You don’t need PUT or POST to write - that’s a convention, but it’s only necessary if you’re trying to make "REST"ful websites and such. What you need is appropriate server-side code.
So - here’s a simple example. Note that it does NOT do many things you’d want to do in the real world, like preventing someone from spoofing it, but it should be good enough to explore the concept. This should run in any semi-modern perl - if you’re on windows, you’ll want to change the “dbmopen” line to reflect your drive setup. If you have an older perl, the CGI module won’t be built-in - go get a new perl, dude.
#!/usr/bin/perl
use CGI qw(:standard);
$name = param("name"); $name =~ s/[^\\w]//g;
$score = param("score"); $score =~ s/[^\\d]//g;
dbmopen(%SCORE, '/var/tmp/scores', 0666);
if (($name eq '') and ($score eq '')) { # no name or score, return list
print "Content-type: text/plain\
\
";
foreach (sort keys %SCORE) {
print "$_ = $SCORE{$_}\
";
}
dbmclose(%SCORE);
exit;
}
$SCORE{$name} = $score;
dbmclose(%SCORE);
print "Content-type: text/plain\
\
$name = $score\
";
exit;
For messing around with - I have this up and running at http://home.bortels.us/hiscore.cgi (and will until it gets abused) - go ahead and hit that link for a list of high scores. You can add to them by adding parameters to your http call: http://home.bortels.us/hiscore.cgi?name=Fred&score=17 would give “Fred” a score of “17”.
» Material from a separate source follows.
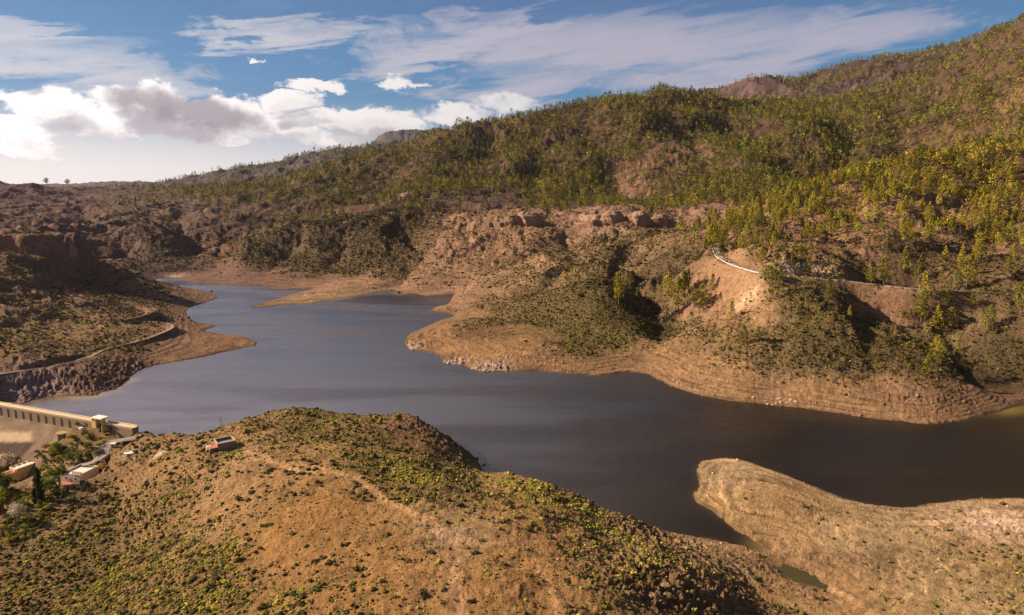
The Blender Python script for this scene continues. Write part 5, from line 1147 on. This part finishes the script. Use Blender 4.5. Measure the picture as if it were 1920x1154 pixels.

It’s up to your Codea script to parse and display the results, of course.
In a “real” implementation, you’d want to figure out some way to try to prevent spoofing (good luck with that, really), and to have the server do a “top scores” list for you rather than downloading them all - perhaps have it sort as well. You might want to make it support multiple games as well (I had that, for a bit, but it complicated things) That’s left as an exercise to the reader.
One bit of advice - see the “=~” sections at the top, where name and score are assigned? Those strip out non-word (for name) and non-number (for score) entries. If you don’t have that sort of thing, you open yourself up to ugly cross-site scripting attacks. Be VERY careful messing with server side stuff - it’s easy to open yourself wide open to various attacks, especially if you re-display the data sent. Also be aware that if you get popular, the simple perl cgi above could (would!) easily crumple under real load. Fair warning.